4.9.08

ON PALIN: These are good days to be a conservative with feminist sympathies. Palin's brought two unmitigated goods: advancing a new kind of public/private synthesis for women in politics, and driving all my liberal-feminist friends completely up a wall.

But it's worth remembering that the synthesis is new, and fragile. From the left, it gets attacked as, simultaneously, abandoning one's family and placing them too much at the center (Trotsky could do quite a number on this logic). From the right, it's the uncertainty that a woman can--or should--occupy a leadership role of this kind. One of my good friends, who I deeply respect on a number of issues, mentioned repeatedly when we discussed Palin today that McCain would need to make sure she's well-handled and made thoroughly familiar with issues of policy. This was a little incomprehensible to me until I realized that he's not really sure this is the right place for a woman.

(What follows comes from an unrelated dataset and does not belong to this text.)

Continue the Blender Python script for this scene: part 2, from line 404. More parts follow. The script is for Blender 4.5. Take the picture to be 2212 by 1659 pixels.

I don't have any sympathy for the critique from the right. Many years ago, I had an argument with a girlfriend about the distribution of spiritual gifts, specifically leadership. I took the position that I saw no textual indication that gifts, spiritual or otherwise, are distributed by gender, leadership included. There may be other (cultural, historical, philosophical/theological) reasons for, in general, male leadership, but when someone has a gift, you get out of the way and let them use it. That this is still difficult for some is one of the things about conservatism that really bothers me.